> Goal of the exercise
Work through the entries below and report how many lines include "that". The number alone is the answer.

## start Materials provided

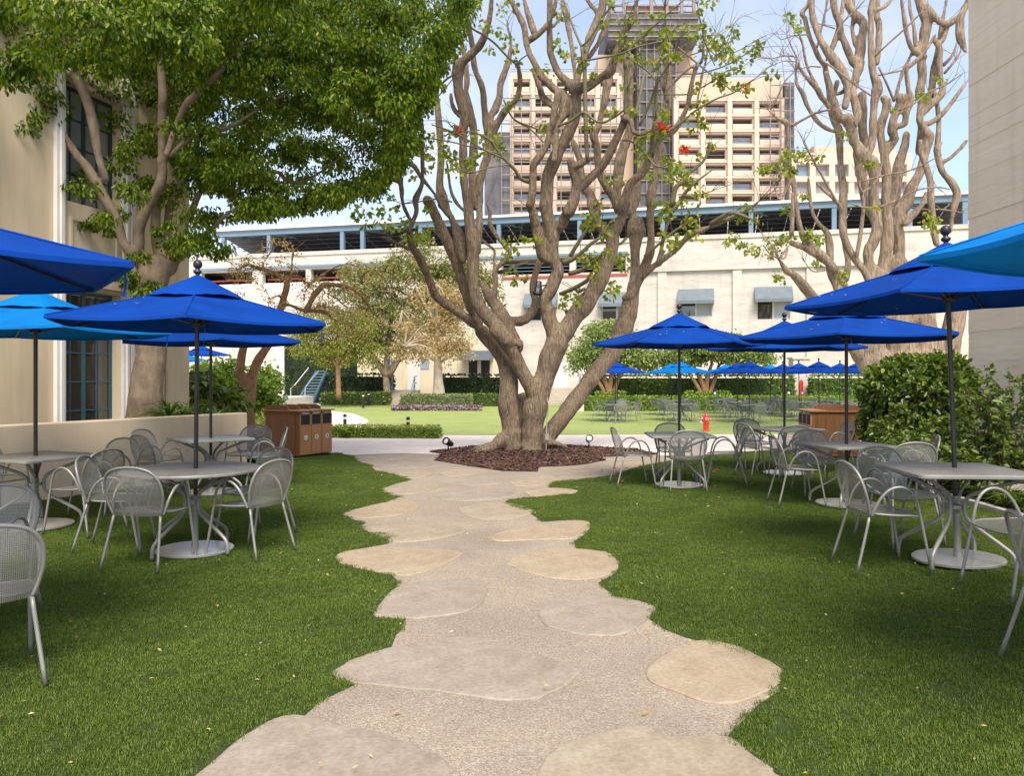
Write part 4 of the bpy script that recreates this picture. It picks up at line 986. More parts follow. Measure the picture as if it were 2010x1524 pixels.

## end Materials provided
## start Materials provided

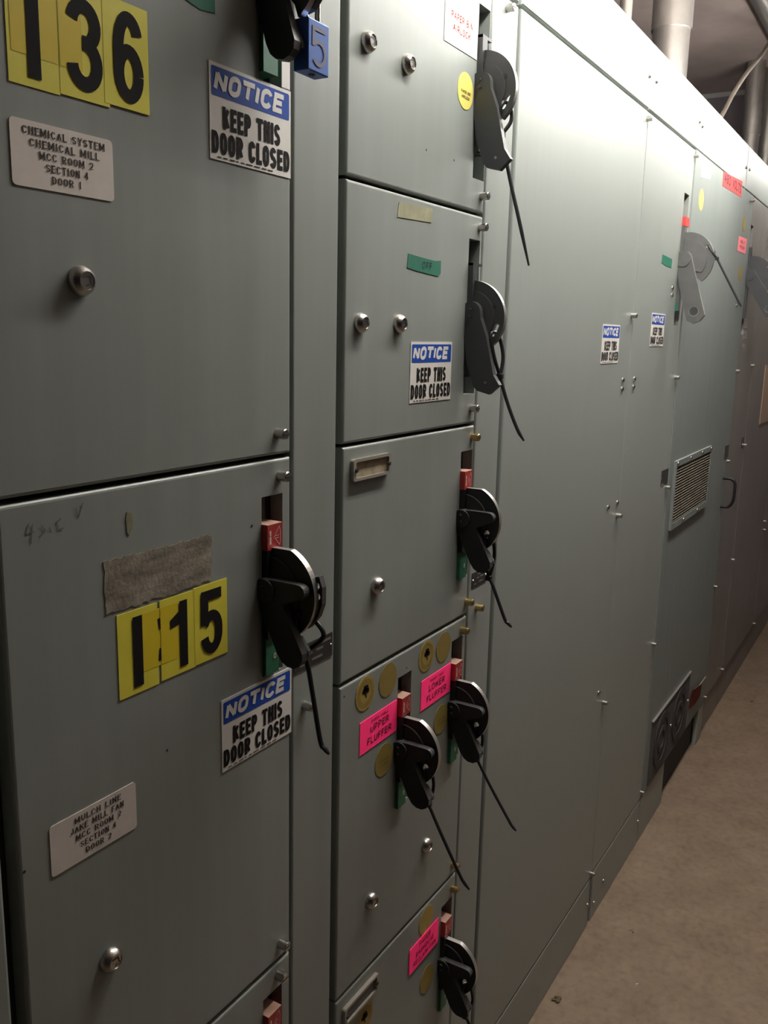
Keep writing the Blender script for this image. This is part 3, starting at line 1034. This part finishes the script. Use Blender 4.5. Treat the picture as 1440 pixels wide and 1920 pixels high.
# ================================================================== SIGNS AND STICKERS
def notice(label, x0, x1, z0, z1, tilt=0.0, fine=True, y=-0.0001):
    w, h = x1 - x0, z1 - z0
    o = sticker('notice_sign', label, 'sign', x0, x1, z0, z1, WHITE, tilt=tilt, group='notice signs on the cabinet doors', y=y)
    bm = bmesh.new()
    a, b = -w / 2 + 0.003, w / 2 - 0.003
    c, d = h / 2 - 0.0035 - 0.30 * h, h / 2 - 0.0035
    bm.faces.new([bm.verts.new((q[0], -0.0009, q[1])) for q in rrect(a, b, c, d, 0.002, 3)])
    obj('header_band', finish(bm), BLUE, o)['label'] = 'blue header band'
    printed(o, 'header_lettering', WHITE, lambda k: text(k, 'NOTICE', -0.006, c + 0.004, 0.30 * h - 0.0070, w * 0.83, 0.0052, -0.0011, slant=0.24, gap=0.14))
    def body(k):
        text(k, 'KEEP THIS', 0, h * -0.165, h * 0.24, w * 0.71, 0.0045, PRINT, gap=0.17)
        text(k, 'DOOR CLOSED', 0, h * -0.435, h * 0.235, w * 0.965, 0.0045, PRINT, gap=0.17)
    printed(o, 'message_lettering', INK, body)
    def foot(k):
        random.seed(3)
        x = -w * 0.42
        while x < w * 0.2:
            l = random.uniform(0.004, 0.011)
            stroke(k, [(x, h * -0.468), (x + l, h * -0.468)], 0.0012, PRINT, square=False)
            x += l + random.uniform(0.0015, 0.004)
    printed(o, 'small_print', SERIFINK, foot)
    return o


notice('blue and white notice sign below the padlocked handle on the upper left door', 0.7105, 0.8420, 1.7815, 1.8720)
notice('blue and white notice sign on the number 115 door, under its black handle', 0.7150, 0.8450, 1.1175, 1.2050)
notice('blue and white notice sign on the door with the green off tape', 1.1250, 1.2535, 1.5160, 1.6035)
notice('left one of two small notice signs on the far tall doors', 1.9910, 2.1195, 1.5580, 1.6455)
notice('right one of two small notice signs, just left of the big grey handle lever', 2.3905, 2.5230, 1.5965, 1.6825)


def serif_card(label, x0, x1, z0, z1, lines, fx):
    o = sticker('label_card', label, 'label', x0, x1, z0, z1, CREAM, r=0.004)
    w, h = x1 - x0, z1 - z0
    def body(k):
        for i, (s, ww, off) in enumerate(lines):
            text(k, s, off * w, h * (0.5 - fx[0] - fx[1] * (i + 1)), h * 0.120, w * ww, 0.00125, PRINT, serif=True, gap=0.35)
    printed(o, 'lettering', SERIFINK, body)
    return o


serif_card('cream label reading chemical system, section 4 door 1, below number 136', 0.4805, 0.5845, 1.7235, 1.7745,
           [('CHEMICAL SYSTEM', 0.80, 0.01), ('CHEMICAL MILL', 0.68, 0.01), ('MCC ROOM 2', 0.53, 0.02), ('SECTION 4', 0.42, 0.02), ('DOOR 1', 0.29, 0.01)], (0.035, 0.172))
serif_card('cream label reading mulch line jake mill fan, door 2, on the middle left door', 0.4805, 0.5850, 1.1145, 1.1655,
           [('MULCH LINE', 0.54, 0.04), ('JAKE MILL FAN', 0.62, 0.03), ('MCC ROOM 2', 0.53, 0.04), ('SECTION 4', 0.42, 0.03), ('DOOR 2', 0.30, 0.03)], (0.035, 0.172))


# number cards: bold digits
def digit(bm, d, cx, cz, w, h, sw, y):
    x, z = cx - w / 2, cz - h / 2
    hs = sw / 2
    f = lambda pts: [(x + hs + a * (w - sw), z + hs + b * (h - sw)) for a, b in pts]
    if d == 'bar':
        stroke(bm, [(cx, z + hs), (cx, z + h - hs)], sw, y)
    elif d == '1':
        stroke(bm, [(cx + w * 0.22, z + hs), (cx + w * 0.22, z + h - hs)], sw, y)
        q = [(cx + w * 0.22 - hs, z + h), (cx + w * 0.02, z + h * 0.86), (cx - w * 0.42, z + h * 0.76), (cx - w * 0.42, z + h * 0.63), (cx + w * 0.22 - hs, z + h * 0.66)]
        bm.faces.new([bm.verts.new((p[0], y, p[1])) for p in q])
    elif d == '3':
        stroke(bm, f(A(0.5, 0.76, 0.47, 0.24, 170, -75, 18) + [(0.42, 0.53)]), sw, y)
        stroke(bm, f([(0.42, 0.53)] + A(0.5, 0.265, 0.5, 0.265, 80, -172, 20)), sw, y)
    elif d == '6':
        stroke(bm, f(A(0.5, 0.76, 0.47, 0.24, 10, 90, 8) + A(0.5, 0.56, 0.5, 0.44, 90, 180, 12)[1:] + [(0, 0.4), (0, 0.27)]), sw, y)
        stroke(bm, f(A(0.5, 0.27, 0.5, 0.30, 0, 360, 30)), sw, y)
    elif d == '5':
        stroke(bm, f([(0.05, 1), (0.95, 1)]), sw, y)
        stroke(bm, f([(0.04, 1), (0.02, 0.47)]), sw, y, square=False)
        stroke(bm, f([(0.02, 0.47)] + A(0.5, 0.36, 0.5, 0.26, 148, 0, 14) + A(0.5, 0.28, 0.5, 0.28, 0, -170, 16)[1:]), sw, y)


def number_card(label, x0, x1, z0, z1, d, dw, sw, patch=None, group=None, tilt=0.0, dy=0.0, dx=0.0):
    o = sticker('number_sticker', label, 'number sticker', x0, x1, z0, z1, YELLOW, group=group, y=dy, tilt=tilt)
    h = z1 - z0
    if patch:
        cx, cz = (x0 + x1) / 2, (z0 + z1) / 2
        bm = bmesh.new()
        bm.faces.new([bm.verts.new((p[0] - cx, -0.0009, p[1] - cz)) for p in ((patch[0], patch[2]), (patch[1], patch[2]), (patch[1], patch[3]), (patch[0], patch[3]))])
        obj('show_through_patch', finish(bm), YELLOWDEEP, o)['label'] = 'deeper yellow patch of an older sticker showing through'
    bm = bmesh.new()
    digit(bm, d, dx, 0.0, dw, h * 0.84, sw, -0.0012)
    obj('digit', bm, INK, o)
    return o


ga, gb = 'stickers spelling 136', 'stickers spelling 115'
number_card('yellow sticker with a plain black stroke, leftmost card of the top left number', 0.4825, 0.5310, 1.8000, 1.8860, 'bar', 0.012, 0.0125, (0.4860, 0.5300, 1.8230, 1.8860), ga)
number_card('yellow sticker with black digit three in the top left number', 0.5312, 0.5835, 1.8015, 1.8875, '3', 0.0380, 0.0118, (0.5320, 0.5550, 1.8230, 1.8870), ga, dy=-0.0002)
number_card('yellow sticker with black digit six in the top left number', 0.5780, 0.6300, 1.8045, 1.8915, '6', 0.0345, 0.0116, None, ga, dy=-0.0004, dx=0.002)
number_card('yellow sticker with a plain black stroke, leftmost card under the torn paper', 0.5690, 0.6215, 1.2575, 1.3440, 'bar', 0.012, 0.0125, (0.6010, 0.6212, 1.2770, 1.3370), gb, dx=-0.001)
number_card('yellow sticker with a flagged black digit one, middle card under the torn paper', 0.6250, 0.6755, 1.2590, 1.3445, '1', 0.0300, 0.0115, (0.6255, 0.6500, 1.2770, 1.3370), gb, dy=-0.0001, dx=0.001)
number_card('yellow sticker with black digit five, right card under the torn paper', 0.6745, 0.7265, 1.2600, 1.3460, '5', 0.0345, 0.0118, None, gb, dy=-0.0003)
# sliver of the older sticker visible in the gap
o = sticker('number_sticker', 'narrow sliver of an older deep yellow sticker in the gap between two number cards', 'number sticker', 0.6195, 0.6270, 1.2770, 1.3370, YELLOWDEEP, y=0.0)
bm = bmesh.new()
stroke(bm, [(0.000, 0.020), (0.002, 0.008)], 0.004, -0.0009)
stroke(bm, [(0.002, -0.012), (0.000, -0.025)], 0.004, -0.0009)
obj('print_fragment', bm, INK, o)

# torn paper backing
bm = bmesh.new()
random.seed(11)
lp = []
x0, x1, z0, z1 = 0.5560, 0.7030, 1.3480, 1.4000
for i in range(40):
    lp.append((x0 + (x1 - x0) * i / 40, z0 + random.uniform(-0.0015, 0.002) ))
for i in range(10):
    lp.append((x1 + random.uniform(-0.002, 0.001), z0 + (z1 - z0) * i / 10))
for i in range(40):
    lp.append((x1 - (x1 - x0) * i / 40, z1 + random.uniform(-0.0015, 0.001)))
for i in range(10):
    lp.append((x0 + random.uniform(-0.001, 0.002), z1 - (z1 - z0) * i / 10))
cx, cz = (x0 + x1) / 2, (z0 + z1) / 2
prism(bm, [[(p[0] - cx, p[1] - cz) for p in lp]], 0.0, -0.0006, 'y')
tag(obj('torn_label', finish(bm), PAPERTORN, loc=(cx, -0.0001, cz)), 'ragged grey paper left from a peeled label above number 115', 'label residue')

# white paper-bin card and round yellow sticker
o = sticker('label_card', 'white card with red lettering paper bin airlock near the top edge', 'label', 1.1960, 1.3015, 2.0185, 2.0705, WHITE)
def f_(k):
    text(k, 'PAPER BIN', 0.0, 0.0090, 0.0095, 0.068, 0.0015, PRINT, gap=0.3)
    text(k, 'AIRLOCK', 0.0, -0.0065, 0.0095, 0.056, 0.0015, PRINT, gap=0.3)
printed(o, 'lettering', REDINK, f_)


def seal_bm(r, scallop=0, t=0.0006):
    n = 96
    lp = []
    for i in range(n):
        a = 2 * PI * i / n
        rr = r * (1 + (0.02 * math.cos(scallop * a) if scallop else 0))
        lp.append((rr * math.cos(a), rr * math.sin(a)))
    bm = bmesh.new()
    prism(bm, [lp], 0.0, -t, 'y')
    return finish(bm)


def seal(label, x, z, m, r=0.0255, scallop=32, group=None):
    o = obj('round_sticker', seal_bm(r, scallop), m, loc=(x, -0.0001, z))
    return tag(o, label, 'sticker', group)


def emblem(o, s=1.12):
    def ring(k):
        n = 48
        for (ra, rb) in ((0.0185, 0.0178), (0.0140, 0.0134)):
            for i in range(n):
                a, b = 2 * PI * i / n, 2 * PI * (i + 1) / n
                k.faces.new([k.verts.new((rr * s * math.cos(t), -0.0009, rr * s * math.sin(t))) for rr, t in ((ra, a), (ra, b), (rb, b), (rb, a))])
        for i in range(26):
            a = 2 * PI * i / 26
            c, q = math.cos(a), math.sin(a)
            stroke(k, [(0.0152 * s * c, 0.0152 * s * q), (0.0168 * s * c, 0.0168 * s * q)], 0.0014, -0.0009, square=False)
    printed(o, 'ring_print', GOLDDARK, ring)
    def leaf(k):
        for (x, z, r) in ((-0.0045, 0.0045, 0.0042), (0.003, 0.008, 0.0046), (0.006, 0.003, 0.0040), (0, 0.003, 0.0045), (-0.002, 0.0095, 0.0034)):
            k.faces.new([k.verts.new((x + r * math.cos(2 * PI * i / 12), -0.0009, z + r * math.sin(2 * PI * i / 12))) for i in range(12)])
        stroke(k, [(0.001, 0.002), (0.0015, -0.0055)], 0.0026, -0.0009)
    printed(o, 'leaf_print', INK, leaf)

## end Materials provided
## start Materials provided

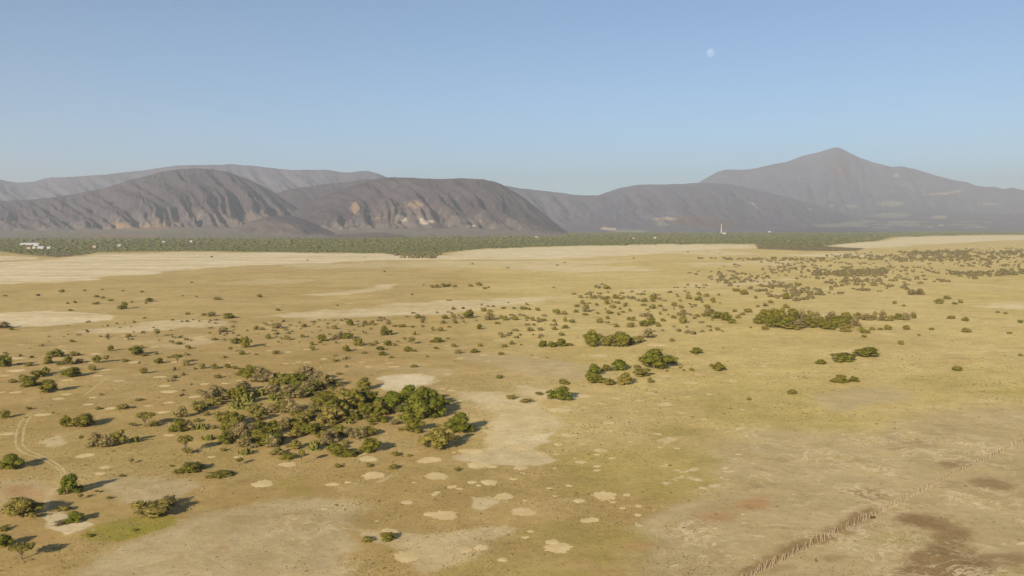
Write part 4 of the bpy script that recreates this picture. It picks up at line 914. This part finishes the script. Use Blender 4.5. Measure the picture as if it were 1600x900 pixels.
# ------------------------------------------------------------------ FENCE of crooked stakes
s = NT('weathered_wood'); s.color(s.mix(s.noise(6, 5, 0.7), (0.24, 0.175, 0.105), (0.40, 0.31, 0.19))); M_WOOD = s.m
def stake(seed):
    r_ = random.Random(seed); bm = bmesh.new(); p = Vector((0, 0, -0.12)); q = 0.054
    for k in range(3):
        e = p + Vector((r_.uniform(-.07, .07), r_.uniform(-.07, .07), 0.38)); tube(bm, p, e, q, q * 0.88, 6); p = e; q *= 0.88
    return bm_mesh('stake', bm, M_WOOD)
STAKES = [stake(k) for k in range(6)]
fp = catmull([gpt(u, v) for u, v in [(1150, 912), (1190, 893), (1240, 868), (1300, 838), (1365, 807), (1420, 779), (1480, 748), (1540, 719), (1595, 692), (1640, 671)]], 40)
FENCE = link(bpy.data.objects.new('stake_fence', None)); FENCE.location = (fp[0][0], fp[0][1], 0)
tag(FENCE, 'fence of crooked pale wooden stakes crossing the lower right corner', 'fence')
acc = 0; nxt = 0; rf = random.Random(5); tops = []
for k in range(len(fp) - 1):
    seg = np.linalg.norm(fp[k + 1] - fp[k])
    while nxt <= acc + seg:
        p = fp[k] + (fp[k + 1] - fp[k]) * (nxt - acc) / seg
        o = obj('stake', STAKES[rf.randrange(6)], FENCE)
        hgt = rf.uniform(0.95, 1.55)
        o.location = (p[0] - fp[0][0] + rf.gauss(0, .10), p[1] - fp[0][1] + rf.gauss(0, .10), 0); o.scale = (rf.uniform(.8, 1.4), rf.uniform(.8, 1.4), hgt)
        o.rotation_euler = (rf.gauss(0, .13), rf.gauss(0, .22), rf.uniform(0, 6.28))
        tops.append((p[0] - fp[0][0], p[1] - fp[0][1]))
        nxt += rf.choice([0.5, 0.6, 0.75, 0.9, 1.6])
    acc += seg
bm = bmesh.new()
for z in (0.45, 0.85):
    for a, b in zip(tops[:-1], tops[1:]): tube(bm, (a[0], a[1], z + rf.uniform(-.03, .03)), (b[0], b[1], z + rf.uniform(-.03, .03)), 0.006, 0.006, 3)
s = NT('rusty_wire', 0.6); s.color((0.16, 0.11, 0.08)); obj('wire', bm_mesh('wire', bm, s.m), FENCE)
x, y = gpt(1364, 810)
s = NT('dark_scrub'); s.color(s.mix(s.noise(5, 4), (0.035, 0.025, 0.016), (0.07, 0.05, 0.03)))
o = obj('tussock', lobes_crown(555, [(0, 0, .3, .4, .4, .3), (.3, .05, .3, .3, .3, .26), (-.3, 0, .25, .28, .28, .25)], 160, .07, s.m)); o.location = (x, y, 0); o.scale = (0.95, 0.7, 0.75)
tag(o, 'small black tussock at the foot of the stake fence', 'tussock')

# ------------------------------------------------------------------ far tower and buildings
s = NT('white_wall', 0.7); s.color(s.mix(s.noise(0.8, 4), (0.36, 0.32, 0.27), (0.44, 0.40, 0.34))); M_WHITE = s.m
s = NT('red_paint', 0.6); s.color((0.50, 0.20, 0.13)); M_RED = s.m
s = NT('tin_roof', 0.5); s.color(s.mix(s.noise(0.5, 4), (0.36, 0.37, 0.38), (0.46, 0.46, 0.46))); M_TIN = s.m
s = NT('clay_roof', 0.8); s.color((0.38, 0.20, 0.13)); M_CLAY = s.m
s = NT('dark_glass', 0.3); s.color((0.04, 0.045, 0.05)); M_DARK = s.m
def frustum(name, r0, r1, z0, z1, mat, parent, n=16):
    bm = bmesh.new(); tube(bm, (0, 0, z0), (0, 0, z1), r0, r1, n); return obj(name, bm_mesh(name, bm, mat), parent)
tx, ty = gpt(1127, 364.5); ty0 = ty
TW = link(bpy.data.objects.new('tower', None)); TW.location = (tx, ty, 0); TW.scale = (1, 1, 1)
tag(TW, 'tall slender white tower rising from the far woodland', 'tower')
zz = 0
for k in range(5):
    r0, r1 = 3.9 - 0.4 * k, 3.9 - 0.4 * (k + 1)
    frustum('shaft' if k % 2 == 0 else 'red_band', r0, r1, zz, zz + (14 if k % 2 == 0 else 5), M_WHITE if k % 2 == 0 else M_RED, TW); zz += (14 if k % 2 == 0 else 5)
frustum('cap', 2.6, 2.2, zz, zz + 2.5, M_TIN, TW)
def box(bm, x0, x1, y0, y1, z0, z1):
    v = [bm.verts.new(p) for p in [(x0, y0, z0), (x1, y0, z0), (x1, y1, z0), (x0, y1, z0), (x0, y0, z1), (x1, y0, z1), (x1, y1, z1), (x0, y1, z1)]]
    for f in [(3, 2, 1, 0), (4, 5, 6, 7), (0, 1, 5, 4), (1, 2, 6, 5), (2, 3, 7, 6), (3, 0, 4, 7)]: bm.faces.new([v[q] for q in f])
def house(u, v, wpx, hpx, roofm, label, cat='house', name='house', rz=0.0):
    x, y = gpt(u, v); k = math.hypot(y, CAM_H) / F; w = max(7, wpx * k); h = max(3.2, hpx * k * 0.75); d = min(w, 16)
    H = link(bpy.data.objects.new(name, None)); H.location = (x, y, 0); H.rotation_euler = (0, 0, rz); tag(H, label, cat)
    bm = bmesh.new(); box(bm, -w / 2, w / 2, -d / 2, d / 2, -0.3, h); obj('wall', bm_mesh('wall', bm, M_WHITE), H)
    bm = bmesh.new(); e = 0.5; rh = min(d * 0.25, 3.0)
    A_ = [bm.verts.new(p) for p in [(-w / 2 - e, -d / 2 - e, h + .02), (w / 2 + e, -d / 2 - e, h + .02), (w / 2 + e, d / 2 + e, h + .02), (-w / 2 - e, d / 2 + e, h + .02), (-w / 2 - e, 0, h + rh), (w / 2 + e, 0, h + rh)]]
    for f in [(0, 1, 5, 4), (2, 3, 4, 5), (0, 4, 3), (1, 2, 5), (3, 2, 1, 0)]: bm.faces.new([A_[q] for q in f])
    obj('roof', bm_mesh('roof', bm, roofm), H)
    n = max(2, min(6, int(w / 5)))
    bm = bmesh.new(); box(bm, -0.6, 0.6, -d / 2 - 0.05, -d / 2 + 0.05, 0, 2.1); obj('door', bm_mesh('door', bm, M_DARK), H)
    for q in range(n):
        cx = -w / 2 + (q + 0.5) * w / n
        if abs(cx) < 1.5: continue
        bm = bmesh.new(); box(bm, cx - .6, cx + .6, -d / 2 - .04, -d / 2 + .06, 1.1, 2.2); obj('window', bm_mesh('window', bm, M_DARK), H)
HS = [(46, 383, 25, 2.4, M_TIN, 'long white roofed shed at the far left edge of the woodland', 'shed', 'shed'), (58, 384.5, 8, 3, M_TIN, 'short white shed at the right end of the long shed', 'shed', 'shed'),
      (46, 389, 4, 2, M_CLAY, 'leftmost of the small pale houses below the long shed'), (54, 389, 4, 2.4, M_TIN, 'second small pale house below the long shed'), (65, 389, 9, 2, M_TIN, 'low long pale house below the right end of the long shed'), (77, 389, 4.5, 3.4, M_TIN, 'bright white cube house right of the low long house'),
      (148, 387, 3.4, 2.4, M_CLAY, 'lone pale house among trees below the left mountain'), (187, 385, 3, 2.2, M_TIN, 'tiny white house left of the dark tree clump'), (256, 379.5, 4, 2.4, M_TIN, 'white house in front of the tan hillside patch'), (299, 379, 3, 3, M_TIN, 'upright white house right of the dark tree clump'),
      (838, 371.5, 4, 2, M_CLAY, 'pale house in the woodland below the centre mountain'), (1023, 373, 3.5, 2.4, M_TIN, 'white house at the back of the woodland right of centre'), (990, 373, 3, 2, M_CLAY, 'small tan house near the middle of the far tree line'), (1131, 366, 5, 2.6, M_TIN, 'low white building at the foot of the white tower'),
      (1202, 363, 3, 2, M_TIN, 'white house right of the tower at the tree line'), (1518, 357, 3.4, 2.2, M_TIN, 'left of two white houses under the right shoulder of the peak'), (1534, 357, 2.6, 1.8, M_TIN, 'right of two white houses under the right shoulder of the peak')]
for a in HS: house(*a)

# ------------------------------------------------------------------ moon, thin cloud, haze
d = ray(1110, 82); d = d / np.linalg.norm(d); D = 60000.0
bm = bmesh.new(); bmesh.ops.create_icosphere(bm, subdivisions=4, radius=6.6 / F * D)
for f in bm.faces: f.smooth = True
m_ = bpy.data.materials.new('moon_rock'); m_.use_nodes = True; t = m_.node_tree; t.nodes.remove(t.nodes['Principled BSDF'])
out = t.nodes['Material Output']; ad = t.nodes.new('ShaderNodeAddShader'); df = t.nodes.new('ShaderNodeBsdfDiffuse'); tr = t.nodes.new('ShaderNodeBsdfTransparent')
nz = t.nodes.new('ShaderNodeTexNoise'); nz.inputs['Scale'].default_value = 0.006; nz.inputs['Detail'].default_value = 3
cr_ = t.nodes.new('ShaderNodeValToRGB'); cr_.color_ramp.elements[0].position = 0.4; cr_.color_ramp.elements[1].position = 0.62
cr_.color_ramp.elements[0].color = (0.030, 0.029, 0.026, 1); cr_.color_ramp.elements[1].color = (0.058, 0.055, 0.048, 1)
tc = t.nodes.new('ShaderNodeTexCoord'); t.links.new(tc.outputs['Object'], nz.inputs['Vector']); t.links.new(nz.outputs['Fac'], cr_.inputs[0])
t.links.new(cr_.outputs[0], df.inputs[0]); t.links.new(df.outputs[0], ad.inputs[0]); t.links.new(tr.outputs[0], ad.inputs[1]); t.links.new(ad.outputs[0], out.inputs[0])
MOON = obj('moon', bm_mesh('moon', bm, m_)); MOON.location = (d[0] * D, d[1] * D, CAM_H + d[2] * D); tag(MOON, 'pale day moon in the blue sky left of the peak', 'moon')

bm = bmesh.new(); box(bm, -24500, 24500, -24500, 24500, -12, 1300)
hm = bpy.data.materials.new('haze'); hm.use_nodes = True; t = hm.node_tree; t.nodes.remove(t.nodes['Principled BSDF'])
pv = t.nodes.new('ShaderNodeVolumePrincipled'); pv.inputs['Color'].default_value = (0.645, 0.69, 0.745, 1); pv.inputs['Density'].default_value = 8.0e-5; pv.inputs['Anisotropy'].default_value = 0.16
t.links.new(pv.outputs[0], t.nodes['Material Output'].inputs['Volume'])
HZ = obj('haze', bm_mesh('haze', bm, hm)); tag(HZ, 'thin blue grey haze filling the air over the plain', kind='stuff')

## end Materials provided

> Full response
2